DATA BLOCK =

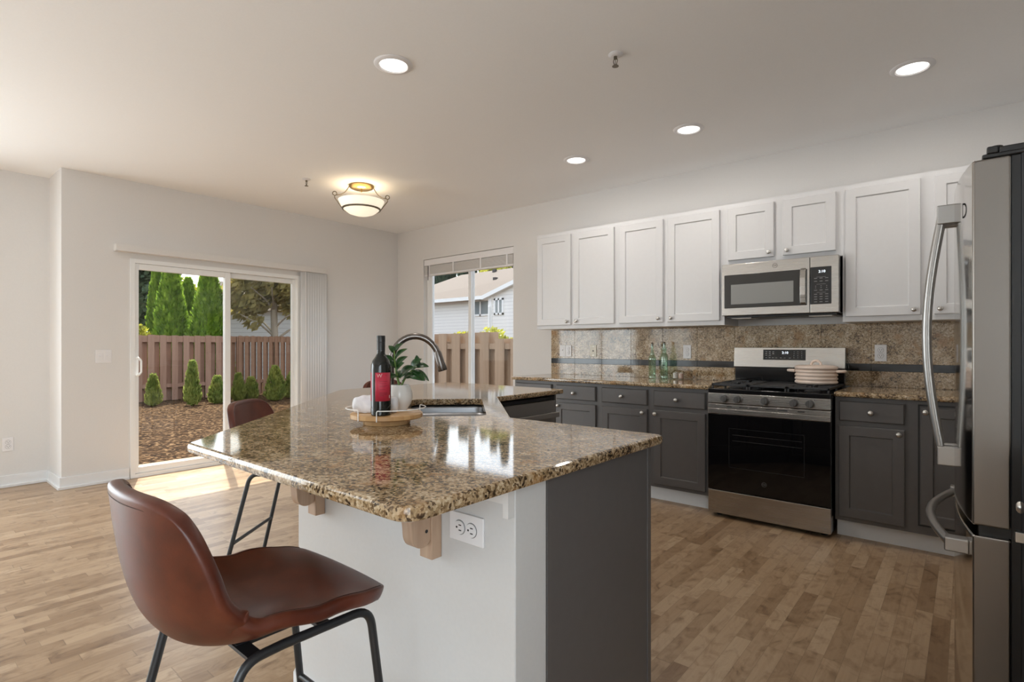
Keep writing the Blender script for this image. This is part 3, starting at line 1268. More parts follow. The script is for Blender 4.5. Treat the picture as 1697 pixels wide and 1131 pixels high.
dm = MB()
dm.add([bgp(4.575, 1.092, .0008), bgp(4.868, 1.092, .0008), bgp(4.868, 1.170, .0008), bgp(4.575, 1.170, .0008),
        bgp(4.575, 1.092, -.004), bgp(4.868, 1.092, -.004), bgp(4.868, 1.170, -.004), bgp(4.575, 1.170, -.004)],
       [(0, 1, 2, 3), (0, 4, 5, 1), (1, 5, 6, 2), (2, 6, 7, 3), (3, 7, 4, 0), (4, 7, 6, 5)])
dp = dm.build('display_panel', M['black_glass'], bg, smooth=False)
MB().text('2:10', .026, T(*bgp(4.729, 1.146, .0014)) @ RX(R(90 - 4.5)), .0003).build('clock_digits', M['display'], bg)
mk = MB()
for i, (x, z) in enumerate([(4.597, 1.153), (4.622, 1.153), (4.647, 1.153), (4.597, 1.139), (4.622, 1.139), (4.647, 1.139), (4.597, 1.125), (4.622, 1.125), (4.597, 1.108), (4.622, 1.108), (4.645, 1.108), (4.668, 1.108), (4.70, 1.108), (4.727, 1.108), (4.762, 1.108)]):
    x0, y0, z0 = bgp(x, z, .0012)
    mk.box(x0 - .006, x0 + .006, y0 - .0003, y0 + .0003, z0 - .002, z0 + .002)
for i in range(3):
    for j in range(4):
        x0, y0, z0 = bgp(4.79 + .026 * i, 1.154 - .0145 * j, .0012)
        mk.box(x0 - .002, x0 + .002, y0 - .0003, y0 + .0003, z0 - .0025, z0 + .0025)
mk.build('button_marks', M['mark'], bg, smooth=False)

# ------------------------------------------------------------------ microwave
mw = thing('microwave', 'stainless steel over the range microwave', 'microwave', (4.75, -.2, 1.415))
MX0, MX1, MY, MZ0, MZ1 = 4.372, 5.130, -.42, 1.418, 1.800
MB().box(MX0 + .003, MX1 - .003, -.365, -.003, MZ0 + .004, MZ1).build('body', M['black_enamel'], mw, bevel=.003, smooth=False)
md = MB()
md.box(MX0, 4.9585, MY + .004, -.366, MZ0 + .003, MZ1)
door = md.build('door', M['steel'], mw, bevel=.004, smooth=False)
MB().box(4.390, 4.944, MY + .0015, MY + .02, 1.474, 1.722).build('door_glass', mat('dark_door_frame', (.028, .027, .025), .12), door, bevel=.006, smooth=False)
MB().box(4.440, 4.860, MY + .0005, MY + .01, 1.502, 1.648).build('viewing_window', mat('mesh_window', (.25, .25, .24), .35), door, bevel=.002, smooth=False)
hh = MB()
hp = [(MY + .002, 1.478), (MY - .018, 1.490), (MY - .026, 1.545), (MY - .028, 1.602), (MY - .026, 1.66), (MY - .018, 1.715), (MY + .002, 1.728), (MY + .010, 1.728), (MY + .010, 1.478)]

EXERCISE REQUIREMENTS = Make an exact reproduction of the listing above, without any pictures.

WRITTEN SOLUTION =
Keep writing the Blender script for this image. This is part 3, starting at line 1268. More parts follow. The script is for Blender 4.5. Treat the picture as 1697 pixels wide and 1131 pixels high.
dm = MB()
dm.add([bgp(4.575, 1.092, .0008), bgp(4.868, 1.092, .0008), bgp(4.868, 1.170, .0008), bgp(4.575, 1.170, .0008),
        bgp(4.575, 1.092, -.004), bgp(4.868, 1.092, -.004), bgp(4.868, 1.170, -.004), bgp(4.575, 1.170, -.004)],
       [(0, 1, 2, 3), (0, 4, 5, 1), (1, 5, 6, 2), (2, 6, 7, 3), (3, 7, 4, 0), (4, 7, 6, 5)])
dp = dm.build('display_panel', M['black_glass'], bg, smooth=False)
MB().text('2:10', .026, T(*bgp(4.729, 1.146, .0014)) @ RX(R(90 - 4.5)), .0003).build('clock_digits', M['display'], bg)
mk = MB()
for i, (x, z) in enumerate([(4.597, 1.153), (4.622, 1.153), (4.647, 1.153), (4.597, 1.139), (4.622, 1.139), (4.647, 1.139), (4.597, 1.125), (4.622, 1.125), (4.597, 1.108), (4.622, 1.108), (4.645, 1.108), (4.668, 1.108), (4.70, 1.108), (4.727, 1.108), (4.762, 1.108)]):
    x0, y0, z0 = bgp(x, z, .0012)
    mk.box(x0 - .006, x0 + .006, y0 - .0003, y0 + .0003, z0 - .002, z0 + .002)
for i in range(3):
    for j in range(4):
        x0, y0, z0 = bgp(4.79 + .026 * i, 1.154 - .0145 * j, .0012)
        mk.box(x0 - .002, x0 + .002, y0 - .0003, y0 + .0003, z0 - .0025, z0 + .0025)
mk.build('button_marks', M['mark'], bg, smooth=False)

# ------------------------------------------------------------------ microwave
mw = thing('microwave', 'stainless steel over the range microwave', 'microwave', (4.75, -.2, 1.415))
MX0, MX1, MY, MZ0, MZ1 = 4.372, 5.130, -.42, 1.418, 1.800
MB().box(MX0 + .003, MX1 - .003, -.365, -.003, MZ0 + .004, MZ1).build('body', M['black_enamel'], mw, bevel=.003, smooth=False)
md = MB()
md.box(MX0, 4.9585, MY + .004, -.366, MZ0 + .003, MZ1)
door = md.build('door', M['steel'], mw, bevel=.004, smooth=False)
MB().box(4.390, 4.944, MY + .0015, MY + .02, 1.474, 1.722).build('door_glass', mat('dark_door_frame', (.028, .027, .025), .12), door, bevel=.006, smooth=False)
MB().box(4.440, 4.860, MY + .0005, MY + .01, 1.502, 1.648).build('viewing_window', mat('mesh_window', (.25, .25, .24), .35), door, bevel=.002, smooth=False)
hh = MB()
hp = [(MY + .002, 1.478), (MY - .018, 1.490), (MY - .026, 1.545), (MY - .028, 1.602), (MY - .026, 1.66), (MY - .018, 1.715), (MY + .002, 1.728), (MY + .010, 1.728), (MY + .010, 1.478)]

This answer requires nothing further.